Microsoft Ignores PRISM Claims, Dumps P2P and Moves Skype Entirely to the Cloud

The tech giant is planning new features based on cloud tech

  Microsoft wants Skype to become a cloud-based service
Microsoft keeps investing in the Skype platform, so more new exciting features are said to be prepared for the upcoming months, including message synchronization across multiple devices and improved battery life for Windows tablets and mobile phones.

Microsoft keeps investing in the Skype platform, so more new exciting features are said to be prepared for the upcoming months, including message synchronization across multiple devices and improved battery life for Windows tablets and mobile phones.

Basically, Redmond is no longer putting the focus on peer-to-peer technology and is now trying to move Skype entirely to the cloud, ignoring along the way all recent claims accusing the company of wiretapping conversations and sharing user data with US intelligence agencies.

While P2P communications was the foundation of Skype, Microsoft is now trying to reveal all advantages of a cloud-based system before implementing a new range of features in the app.

For example, Microsoft wants to introduce video and chat messages synchronization in Skype to let you access your conversation from more than one Windows device, and this won’t be possible without the cloud.

In addition, moving Skype to the cloud is basically the easiest way to improve battery life, as the device won’t need so much processing power, with all operations performed on Microsoft’s own servers.

“We will continue to invest in bringing new Skype scenarios online, putting the people who matter most to you just a click away.
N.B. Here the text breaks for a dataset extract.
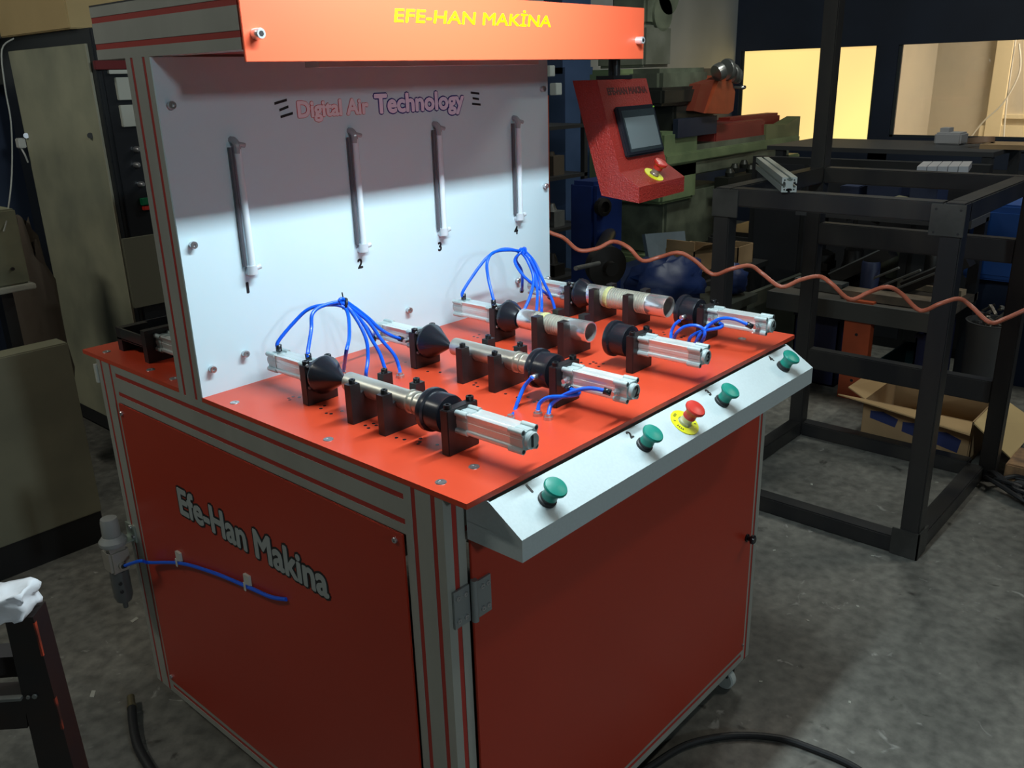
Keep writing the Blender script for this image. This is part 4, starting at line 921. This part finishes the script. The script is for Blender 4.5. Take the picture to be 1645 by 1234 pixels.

For example, in Outlook.com you can now connect through Skype without leaving your browser,” Microsoft explained.

“Our cloud will help preserve your device’s battery by enabling the mobile Skype app to stay in ‘sleep’ mode until you need it through the use of push notifications.”

Worried about your privacy once Skype embraces the cloud? Microsoft says you have no reason to do that, as it continues to be particularly focused on users’ privacy.

“We take our responsibilities with regard to this data seriously, and to help secure and protect it, we apply strong physical, technical and administrative security protections, only storing partial IP addresses and cryptographically hashing the Skype IDs we store to help protect our users’ privacy.”